With the album close to completion, the traditional singer hopes to have new music in the hands of his fans in the next few months. Craig recently sat down with Nash Country Daily to talk about the slow but steady success of “Outskirts,” his upcoming album and touring with his pal, Luke Bryan.

Tell me about the song “Outskirts of Heaven.”

“Oh man, it’s such a special song to me. When I wrote it, I never intended on it being on the radio, it was just one of those co-writes where I went in and I sat down, and I told my co-writer Davis, “I’m not trying to write a radio song. This is something that’s on my heart, we need to get it off, and get it into music, put words to it.” And I told him about it, and we wrote Outskirts of Heaven. It’s just a … it’s a prayer request. I feel like, when I do get to heaven, I feel like it’s gonna be what I want it to be, and so I just wanted to write all that down. I wanted to basically put it out there, so there are no surprises when I do get there.

You released this single last year. Is it frustrating, the length of time that it’s taking to move up the charts?

“I can’t even lie about it. Yeah, it’s super frustrating. Especially when you have the opportunity to be on the radio, and you have stations that believe in you and the song, and they play it, and  say, ‘This song is reacting so good, it’s testing number one in our market.’ Then another radio station says, ‘Oh, you know, we’re not gonna play it because we don’t know if it’s a hit song.’ It’s all that stuff. It’s almost like being on trial, and saying, ‘We have three eyewitnesses, we have video, we have a confession, but the judge is still telling me that he didn’t do it.'”

What can we expect from this new album?

“Honestly, with the success ‘Outskirts’ has had, it’s making me think about the music that I do on a different level. There’s a lot of music on the radio that’s hugely successful that as an artist, you say, ‘Well if that works, then I’m gonna try that, so that I can be successful as well.’ But for me to be true to myself, I have to stick with what I love and what I believe in, and the music that’s real. So it’s gonna be more traditional —as have both of my previous records. But I feel like the subject matters are going to be more, for lack of a better word, throw back to the early ’90s when it was all about the song and the lyrics. And that’s what I’m really focusing on.”

You’re heading out on the Huntin,’ Fishin,’ Lovin’ Everyday Tour with Luke Bryan. How did that come about? 

“My team worked really hard to make all that work out. I’ve been friends with Luke for a long time. I played piano for Luke years and years ago, and about a year and a half ago, I did Crash My Playa with him. I’ve texted him many times saying, ‘Hey, you know, hook a brother up. You know, take me on tour.’ So we’re finally getting the opportunity this fall, and honestly, when I got the text message from my manager, I was laying in bed watching TV and he’s like—All it said was, ‘Luke Bryan tour.’ And I literally got up and jumped up and down and whooped and hollered like a crazy person. But it’s a dream come true. I’m excited about it.”

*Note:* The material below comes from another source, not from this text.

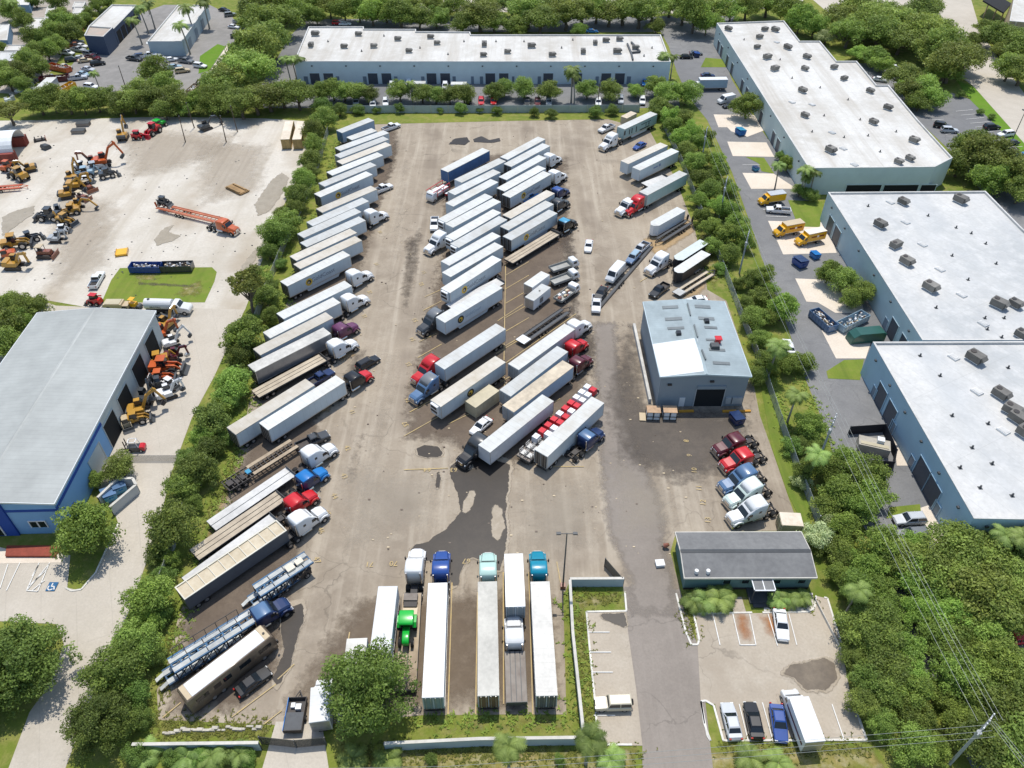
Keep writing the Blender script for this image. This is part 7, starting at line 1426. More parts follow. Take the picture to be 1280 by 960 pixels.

Are you prepared to shake it on stage?

I am not prepared. I’m gonna leave all the dancing to Luke. He definitely is really good at what he does, and there’s only one Luke Bryan in the world.

What’s your favorite thing about being in the music business?

“My favorite thing about being in it is the fans and getting to do what I love. I will say—til I’m blue in the face—that I realize how lucky I am to be able to have songs on the radio, and be able to wake up in the morning and say, ‘I get to sing for a living.’ It’s just an unimaginable concept to be able to know that I can make a living and provide for my family by singing. And then I think, ‘How is this possible?’ And it’s like, ‘Well, there’s people out there that are waiting to hear me sing.’ So it’s being able to sing, and knowing that there’s fans out there that want to hear it.”